We do not have the resources to adequately meet the needs of today's threats upon our nation -- $315 billion later, stability is nonexistent in Iraq. As said by one of the top U.S. generals in Iraq, John Abizaid, "The sectarian violence is probably as bad as I've seen it...If not stopped, it is possible that Iraq could move toward a civil war."

We need to start adapting to win, not staying the course. This new course requires more resources -- something our nation does not have.

And then there's Iran.

Our nation's Cold War policies led to the Iranian Revolution, the effects of which we're still experiencing. Their leader is a child of the revolution, a populist radical who lives and breathes the anti-American words preached by Ayatollah Khomeini.

The scary thing is, if you believe it can't get any worse, a nuclear Iran would make Iraq's instability seem like child's play. It could be so, so much worse.

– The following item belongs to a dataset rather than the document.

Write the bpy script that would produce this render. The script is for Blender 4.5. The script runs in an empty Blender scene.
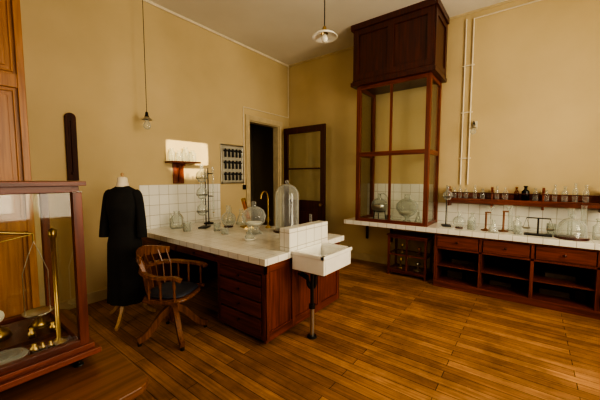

The doom and gloom of today's article is not meant for me to share with you my worst-case scenario, but to share of what I think will be the scenario in Iran. We saw it in Iraq and in North Korea. The talks, the empty threats of our negotiations did not succeed. Our worst-case scenario was realized. And in the wake of this week's news, I cannot help but thinking that history will repeat itself.

What do we do? I do not know. But what I do know is I'm a little afraid that the mighty Atlantic and Pacific will not be able to protect us in the future. Let's hope we are the change the world needs.